Going back to posix_system()
, you should now be able to
understand this bit:
if (!getargs(args, "s", &command)) return NULL;
It returns NULL
(the error indicator for functions of this
kind) if an error is detected in the argument list, relying on the
exception set by getargs()
. Otherwise the string value of the
argument has been copied to the local variable command
- this
is in fact just a pointer assignment and you are not supposed to
modify the string to which it points.
If a function is called with multiple arguments, the argument list
(the argument args
) is turned into a tuple. If it is called
without arguments, args
is NULL
. getargs()
knows
about this; see later.
The next statement in posix_system()
is a call to the C library
function system()
, passing it the string we just got from
getargs()
:
sts = system(command);
Finally, posix.system()
must return a value: the integer status
returned by the C library system()
function.
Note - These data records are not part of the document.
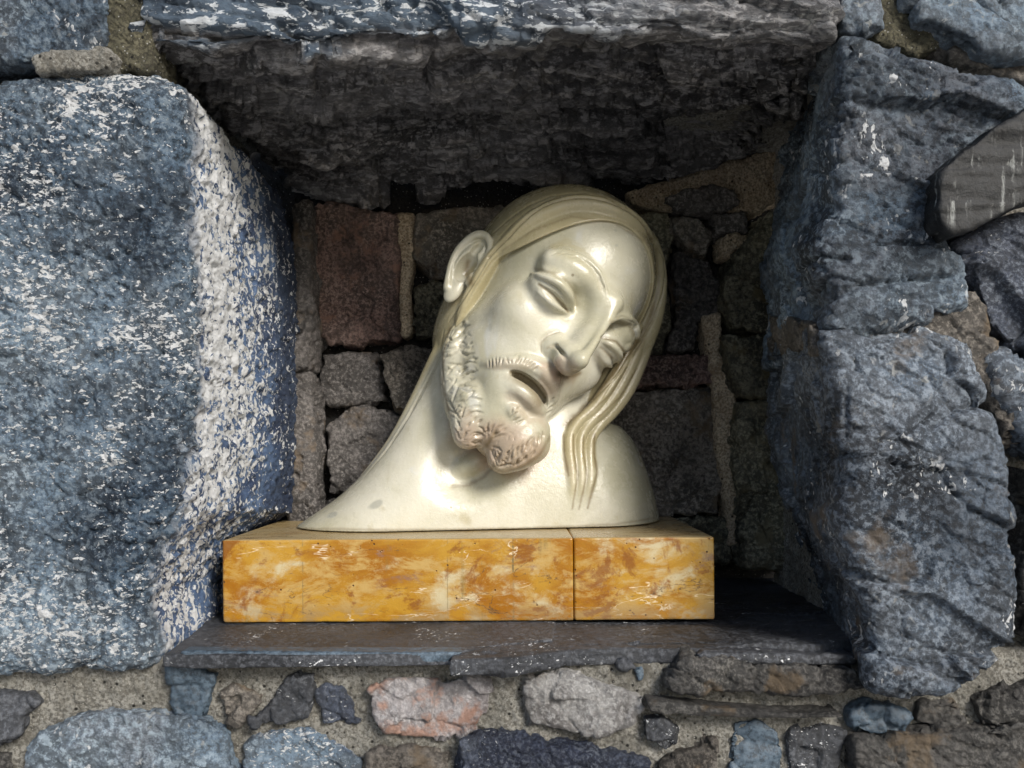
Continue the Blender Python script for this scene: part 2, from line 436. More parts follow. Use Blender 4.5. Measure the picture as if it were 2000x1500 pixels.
def onyx_mat():
    N = NT('yellow_marble')
    v = N.mapping(scale=(.5, 1, 1))
    n1 = N.noise(20, 9, .66, .5, v); n2 = N.noise(52, 10, .74, .4, v); n3 = N.noise(13, 8, .62, .3, N.mapping(loc=(2.2, 5, 3), scale=(.7, 1, 1)))
    c = N.mix(N.step(n1, .36, .58), (.30, .115, .004), (.44, .24, .025))
    c = N.mix(N.step(n2, .46, .60), c, (.46, .30, .095))
    c = N.mix(N.math('MULTIPLY', N.step(n3, .555, .62), N.step(n2, .38, .54, 0, .9)), c, (.53, .46, .29))
    c = N.mix(N.math('MULTIPLY', N.step(N.noise(24, 10, .72, .5, N.mapping(loc=(7, 7, 7))), .54, .62), .8), c, (.21, .07, .01))
    c = N.mix(N.math('MULTIPLY', N.step(N.noise(28, 10, .75, .4, N.mapping(loc=(1, 9, 4), scale=(.6, 1, 1.3))), .56, .66), .7), c, (.22, .13, .10))
    # upright smoky streaks
    sv = N.mapping(scale=(1, 1, .13), loc=(.7, 0, 0))
    st = N.math('MULTIPLY', N.step(N.noise(60, 5, .65, .2, sv), .58, .68), N.step(N.noise(34, 5, .6), .42, .6))
    c = N.mix(N.math('MULTIPLY', st, .6), c, (.21, .15, .05))
    # pale and dark hair veins
    for sc, lo, sz, col, ang in ((14, 3, (.25, 1, 1), (.72, .60, .42), .05), (22, 8, (.3, 1, 1.1), (.10, .06, .03), -.3), (9, 5, (.3, 1, .9), (.85, .72, .5), .15)):
        wv = N.noise(sc, 6, .55, 1.2, N.mapping(scale=sz, loc=(lo, lo, lo), rot=(0, ang, 0)))
        vein = N.math('MULTIPLY', N.step(N.math('ABSOLUTE', N.math('SUBTRACT', wv, .5)), .0045, .0), N.step(N.noise(25, 5, .6, 0, N.mapping(loc=(lo, 1, 1))), .48, .56))
        c = N.mix(vein, c, col)
    pit = N.math('MULTIPLY', N.step(N.voro(150), .14, .08), N.step(N.noise(33, 4), .5, .56))
    c = N.mix(pit, c, (.08, .035, .015))
    xs = N.sep()
    low = N.math('MULTIPLY', N.step(xs[2], -.128, -.146), N.step(n2, .42, .56))
    c = N.mix(N.math('MULTIPLY', low, .55), c, (.20, .12, .06))      # browner blotches towards the foot
    for x0, wd, a in ((PX(1003, 0, 0)[0], .0011, 1.0), (PX(875, 0, 0)[0], .0006, .5), (PX(942, 0, 0)[0], .0005, .4), (PX(592, 0, 0)[0], .0008, .5)):
        ln = N.step(N.math('ABSOLUTE', N.math('SUBTRACT', N.math('ADD', xs[0], N.math('MULTIPLY', N.math('SUBTRACT', n2, .5), .003)), x0)), wd, wd * .3)
        c = N.mix(N.math('MULTIPLY', N.math('MULTIPLY', ln, N.step(n2, .44, .56)), a), c, (.16, .12, .05))
    nz = N.t.nodes.new('ShaderNodeNewGeometry').outputs['Normal']
    top = N.math('MULTIPLY', N.step(N.sep(nz)[2], .6, .9), N.step(n2, .3, .6, .55, .95))
    c = N.mix(top, c, (.36, .28, .15))      # dust lying on the upper face
    bb = N.bump(N.noise(120, 6, .7), .0008, .5)
    bb = N.bump(N.math('SUBTRACT', 1.0, pit), .0008, .8, bb)
    return N.done(c, N.step(n2, .35, .65, .16, .40), bb, IOR=1.5)
M_onyx = onyx_mat()

# ------------------------------------------------------------------ unseen sheet in front of the wall, added to bounce light upward
def build_bounce_ground():
    N = NT('pale_gravel')
    c = N.mix(N.step(N.noise(3, 6, .6), .35, .65), (.34, .33, .31), (.46, .445, .42))
    c = N.mix(N.step(N.noise(90, 4, .7), .5, .7), c, (.20, .19, .18))
    m = N.done(c, .9, N.bump(N.noise(60, 5, .7), .01, .6))
    n = 24
    g = np.stack(np.meshgrid(np.linspace(-60, 60, n + 1), np.linspace(-119.6, .4, n + 1), indexing='ij'), -1).reshape(-1, 2)
    V = np.concatenate([g, -1.25 + 0 * g[:, :1]], 1)
    i, j = np.meshgrid(np.arange(n), np.arange(n), indexing='ij'); a = (i * (n + 1) + j).ravel()
    o = mesh_obj('ground', V, np.stack([a, a + n + 1, a + n + 2, a + 1], 1), m, None, False)
    o['kind'] = 'structure'
build_bounce_ground()
# ------------------------------------------------------------------ the marble bust
# sculpted as a distance field.  Frame (u, v, w): right, up, towards the viewer, unit KU metres
KU = 0.83 / FPX
YB = 0.13
VBOT = -160.2
def uvw_world(X):
    return np.stack([X[:, 0] * KU, YB - X[:, 2] * KU, X[:, 1] * KU], 1)
def to_px(X):
    k = FPX / (FPX - X[:, 2])
    return 1000 + X[:, 0] * k, HOR - X[:, 1] * k
def from_px(px, py, w):
    k = (FPX - w) / FPX
    return np.array([(px - 1000) * k, (HOR - py) * k, w])

YAW, PIT, ROL, HS = R_(28.0), R_(5.0), R_(38.5), 2.19
HC = np.array([52.0, 250.0, 0.0])
def _rot():
    cy, sy = math.cos(YAW), math.sin(YAW); cp, sp = math.cos(PIT), math.sin(PIT); cr, sr = math.cos(ROL), math.sin(ROL)
    B = np.array([[1, 0, 0], [0, 0, 1], [0, 1, 0]], float)
    return np.array([[cr, sr, 0], [-sr, cr, 0], [0, 0, 1]]) @ np.array([[1, 0, 0], [0, cp, sp], [0, -sp, cp]]) @ np.array([[cy, 0, sy], [0, 1, 0], [-sy, 0, cy]]) @ B
HR = _rot()
def head_of(X): return ((X - HC) @ HR) / HS           # uvw -> (r, f, t) in mm
def of_head(L): return (np.asarray(L, float) * HS) @ HR.T + HC

def ell(P, c, r):
    x = (P[:, 0] - c[0]) / r[0]; y = (P[:, 1] - c[1]) / r[1]; z = (P[:, 2] - c[2]) / r[2]
    k0 = np.sqrt(x * x + y * y + z * z)
    k1 = np.sqrt((x / r[0]) ** 2 + (y / r[1]) ** 2 + (z / r[2]) ** 2)
    return np.where(k0 < 1e-4, -min(r), k0 * (k0 - 1) / np.maximum(k1, 1e-6))
def cap(P, a, b, ra, rb=None):
    """round cone from a (radius ra) to b (radius rb)"""
    rb = ra if rb is None else rb
    a = np.asarray(a, F4); b = np.asarray(b, F4)
    e = b - a; w = P - a
    l2 = float(e @ e); rr = float(ra - rb); a2 = l2 - rr * rr
    if a2 <= 1e-3 * l2 or abs(rr) < 1e-3:
        t = np.clip((w @ e) / (l2 + 1e-9), 0, 1)
        q = w - t[:, None] * e
        return np.sqrt(np.einsum('ij,ij->i', q, q)) - (ra + (rb - ra) * t)
    il2 = 1 / l2
    y = w @ e; z = y - l2
    q = w - (y * il2)[:, None] * e
    x2 = np.einsum('ij,ij->i', q, q) * (l2 * l2); y2 = y * y * l2; z2 = z * z * l2
    k = math.copysign(1, rr) * rr * rr * x2
    o = (np.sqrt(x2 * (a2 * il2)) + y * rr) * il2 - ra
    m1 = np.sign(z) * a2 * z2 > k
    o[m1] = (np.sqrt(x2 + z2) * il2 - rb)[m1]
    m2 = (~m1) & (np.sign(y) * a2 * y2 < k)
    o[m2] = (np.sqrt(x2 + y2) * il2 - ra)[m2]
    return o
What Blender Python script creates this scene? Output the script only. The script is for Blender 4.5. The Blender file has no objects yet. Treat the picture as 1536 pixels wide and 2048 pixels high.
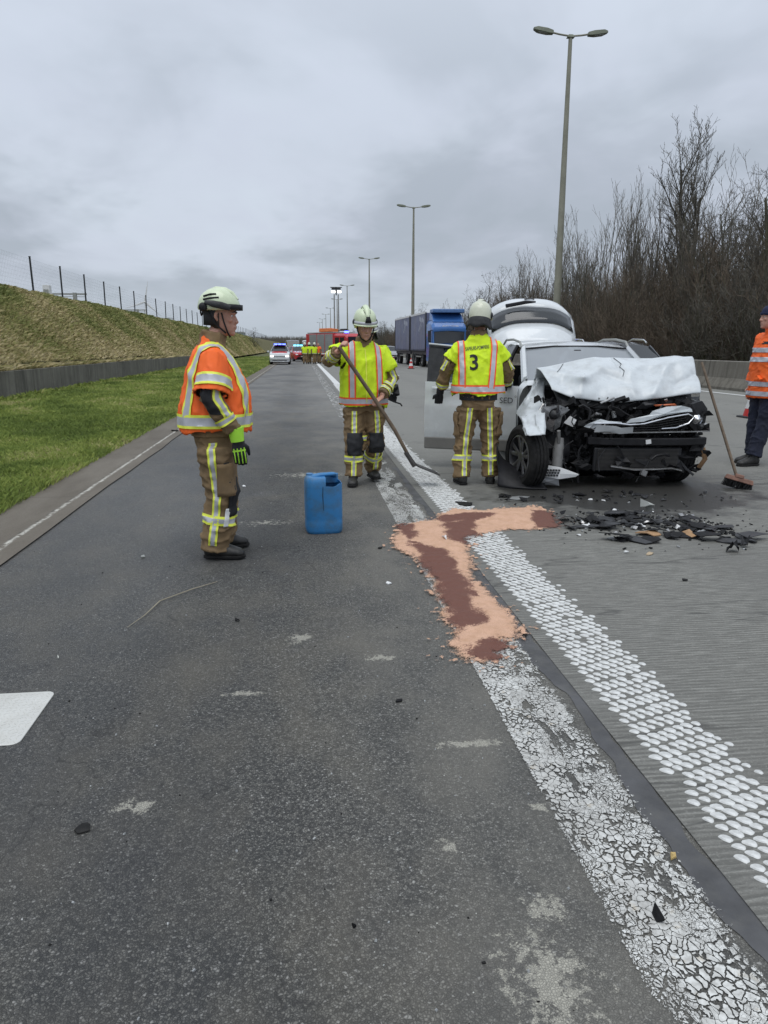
import bpy, bmesh, math, random
import numpy as np
from mathutils import Vector, Matrix
from mathutils.bvhtree import BVHTree
SC = bpy.context.scene
COL = SC.collection
R = math.radians
V = Vector
random.seed(7)

# ------------------------------------------------------------------ camera, sky, sun, exposure
cam = bpy.data.cameras.new('camera')
cam.sensor_fit = 'VERTICAL'
cam.sensor_height = 24.0
cam.lens = 24.0 * 1440 / 2048
cam.clip_start = 0.05
cam.clip_end = 6000
camo = bpy.data.objects.new('camera', cam)
COL.objects.link(camo)
camo.location = (0, 0, 1.5)
camo.rotation_euler = (R(90 - 12.907), 0, R(-6.373))
SC.camera = camo

SUN_EL, SUN_AZ = 72, 200
world = bpy.data.worlds.new('World')
SC.world = world
world.use_nodes = True
wt = world.node_tree
wt.nodes.clear()

def nd(t, ty, ins=None, **props):
    n = t.nodes.new(ty)
    for k, v in props.items():
        setattr(n, k, v)
    for k, v in (ins or {}).items():
        s = n.inputs[k]
        if isinstance(v, bpy.types.NodeSocket):
            t.links.new(v, s)
        else:
            s.default_value = v
    return n
def c4(c):
    return (c[0], c[1], c[2], 1.0)
def ma(t, op, a, b=0.0, clamp=False):
    return nd(t, 'ShaderNodeMath', {0: a, 1: b}, operation=op, use_clamp=clamp).outputs[0]
def mixc(t, f, a, b, mode='MIX'):
    n = nd(t, 'ShaderNodeMix', {0: f}, data_type='RGBA', blend_type=mode)
    for i, v in ((6, a), (7, b)):
        if isinstance(v, bpy.types.NodeSocket):
            t.links.new(v, n.inputs[i])
        else:
            n.inputs[i].default_value = c4(v)
    return n.outputs[2]
def noi(t, vec, scale, detail=3.0, rough=0.55, dist=0.0):
    return nd(t, 'ShaderNodeTexNoise', {'Vector': vec, 'Scale': scale, 'Detail': detail, 'Roughness': rough, 'Distortion': dist}).outputs[0]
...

This is done
using the function mkvalue()
, which is something like the
inverse of getargs()
: it takes a format string and a variable
number of C values and returns a new Python object.
return mkvalue("i", sts);
In this case, it returns an integer object (yes, even integers are
objects on the heap in Python!). More info on mkvalue()
is
given later.
If you had a function that returned no useful argument (a.k.a. a procedure), you would need this idiom:
INCREF(None); return None;
None
is a unique Python object representing `no value'. It
differs from NULL
, which means `error' in most contexts.